Il primo decreto Sicurezza aveva escluso i richiedenti asilo dall’accoglienza negli Sprar (ora Siproimi), riservandola solo a titolari di protezione internazionale e di permessi “speciali”, nonché ai minori non accompagnati. Col nuovo decreto torna l’accoglienza anche per i richiedenti asilo, ma la norma lascia intendere che ciò non sia automatico: gli enti locali «possono» accogliere solo «nei limiti dei posti disponibili anche i richiedenti protezione internazionale e i titolari dei permessi» speciali.

Resta la Bossi-Fini

Il nuovo decreto amplia le ipotesi di convertibilità in permessi di lavoro dei permessi di soggiorno rilasciati per altri motivi, e questo è un passaggio importante per dare più pieno riconoscimento alla situazione di chi, stando in Italia per diverse ragioni, trovi anche un’occupazione.

Tuttavia, a questo proposito, ancora una volta si rinuncia a mettere mano alla legge Bossi-Fini, la normativa che, tra l’altro, subordina l’ingresso e la permanenza in Italia al contratto di lavoro.

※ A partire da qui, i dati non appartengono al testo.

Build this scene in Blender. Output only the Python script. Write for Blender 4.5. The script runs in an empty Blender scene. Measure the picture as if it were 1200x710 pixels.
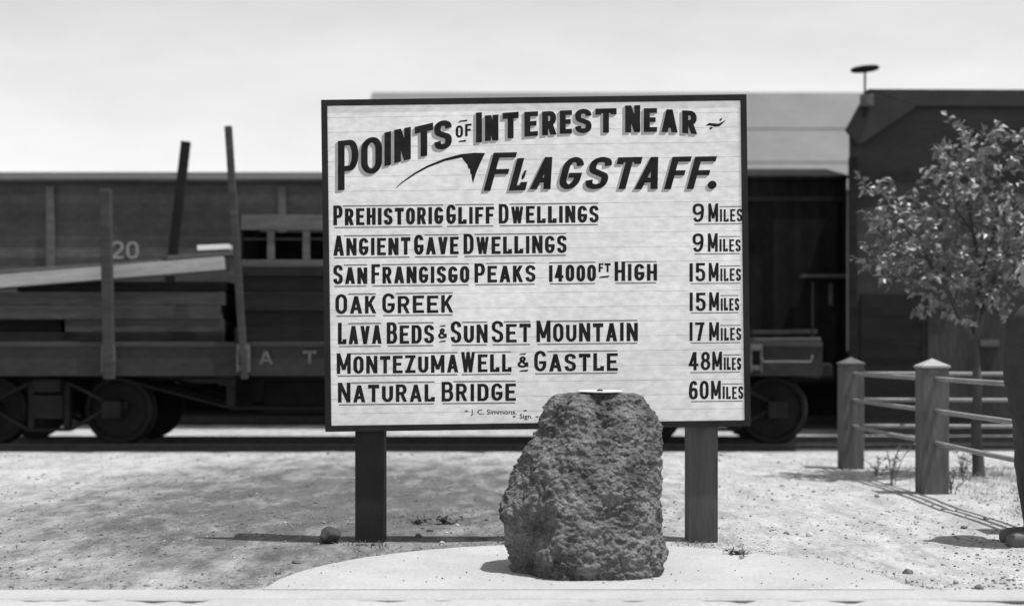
import bpy, bmesh, math, random
from mathutils import Vector, Matrix, noise
R = math.radians
random.seed(7)
S = bpy.context.scene
C = S.collection

# ------------------------------------------------------------------ camera, sky, sun, exposure
EYE = 1.2          # eye height, metres
F = 1600.0         # focal length in photograph pixels (photograph 1200 x 710, horizon at row 411)
cam_d = bpy.data.cameras.new('camera'); cam = bpy.data.objects.new('camera', cam_d); C.objects.link(cam)
cam.location = (0, 0, EYE); cam.rotation_euler = (R(90), 0, 0)
cam_d.sensor_width = 36; cam_d.lens = 36 * F / 1200; cam_d.shift_y = 56 / 1200.0
cam_d.clip_start = 0.1; cam_d.clip_end = 3000
cam_d.dof.use_dof = True; cam_d.dof.focus_distance = 8.2; cam_d.dof.aperture_fstop = 1.2
S.camera = cam

SUN_EL, SUN_AZ = 72.0, 109.0       # azimuth from +Y (into the picture) towards +X (right)
to_sun = Vector((math.sin(R(SUN_AZ)) * math.cos(R(SUN_EL)), math.cos(R(SUN_AZ)) * math.cos(R(SUN_EL)), math.sin(R(SUN_EL))))
W = bpy.data.worlds.new('World'); S.world = W; W.use_nodes = True
nt = W.node_tree; nt.nodes.clear()
sky = nt.nodes.new('ShaderNodeTexSky'); sky.sky_type = 'NISHITA'; sky.sun_disc = False
sky.sun_elevation = R(SUN_EL); sky.sun_rotation = R(SUN_AZ); sky.altitude = 2100; sky.dust_density = 3.0; sky.air_density = 1.0
sep = nt.nodes.new('ShaderNodeSeparateColor')          # blue-sensitive plate: only the blue light counts
nt.links.new(sky.outputs[0], sep.inputs[0])
tc = nt.nodes.new('ShaderNodeTexCoord')
mp = nt.nodes.new('ShaderNodeMapping'); mp.inputs['Scale'].default_value = (1.0, 1.0, 3.2)
nz = nt.nodes.new('ShaderNodeTexNoise'); nz.inputs['Scale'].default_value = 4.2; nz.inputs['Detail'].default_value = 9; nz.inputs['Roughness'].default_value = 0.62
nt.links.new(tc.outputs['Generated'], mp.inputs[0]); nt.links.new(mp.outputs[0], nz.inputs['Vector'])
mr = nt.nodes.new('ShaderNodeMapRange'); mr.inputs[1].default_value = 0.3; mr.inputs[2].default_value = 0.7
mr.inputs[3].default_value = 0.91; mr.inputs[4].default_value = 1.08
nt.links.new(nz.outputs['Fac'], mr.inputs[0])
mul = nt.nodes.new('ShaderNodeMath'); mul.operation = 'MULTIPLY'
nt.links.new(sep.outputs[2], mul.inputs[0]); nt.links.new(mr.outputs[0], mul.inputs[1])
bg = nt.nodes.new('ShaderNodeBackground'); bg.inputs[1].default_value = 0.15
out = nt.nodes.new('ShaderNodeOutputWorld')
nt.links.new(mul.outputs[0], bg.inputs[0]); nt.links.new(bg.outputs[0], out.inputs[0])
sun_d = bpy.data.lights.new('sun', 'SUN'); sun_d.energy = 4.8; sun_d.angle = R(0.6); sun_d.color = (1, 1, 1)
sun = bpy.data.objects.new('sun', sun_d); C.objects.link(sun)
sun.rotation_euler = to_sun.to_track_quat('Z', 'Y').to_euler(); sun.location = (8, -3, 25)
S.view_settings.view_transform = 'Standard'; S.view_settings.look = 'None'
S.view_settings.exposure = 0.17; S.view_settings.gamma = 1.0; S.view_settings.use_curve_mapping = False

# ------------------------------------------------------------------ helpers
def wx(px, D): return (px - 600.0) / F * D
def wz(py, D): return EYE + (411.0 - py) / F * D
def depth(py): return F * EYE / (py - 411.0)         # where a ground point seen at that row lies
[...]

Rimane il potere di “limitare o vietare il transito e la sosta di navi nel mare territoriale” (ad esclusione delle navi militari), ma passa dal ministro dell’Interno a quello delle Infrastrutture, “su proposta del Ministro dell’interno di concerto con il ministro della Difesa e previa informazione al presidente del Consiglio”, e può essere esercitato solo in determinati casi (operazioni non “immediatamente comunicate al centro di coordinamento competente per il soccorso marittimo e allo Stato di bandiera” e non “effettuate nel rispetto delle indicazioni della competente autorità”). Viene recepito il rilievo del presidente della Repubblica al secondo decreto Salvini: le sanzioni per la violazione del divieto (ora da 150 mila euro a un milione) tornano all’entità indicata dal decreto-legge prima della conversione (da 10 mila a 50 mila euro).

Pertanto, da un lato, permane il potere interdittivo verso le navi di soccorso nei casi previsti, dall’altro lato, restano le multe nei loro riguardi. In altre parole, resiste la norma-simbolo del secondo decreto Sicurezza, e con essa l’atteggiamento di “sospetto” del legislatore nei riguardi delle navi delle Ong.

L’impostazione salviniana, dunque, non viene smontata. D’altronde, Giuseppe Conte che, in qualità di presidente del Consiglio precedente, aveva esaltato i due decreti – il primo addirittura con apposito cartello “pubblicitario” – poteva forse rinnegare se stesso come presidente del Consiglio attuale?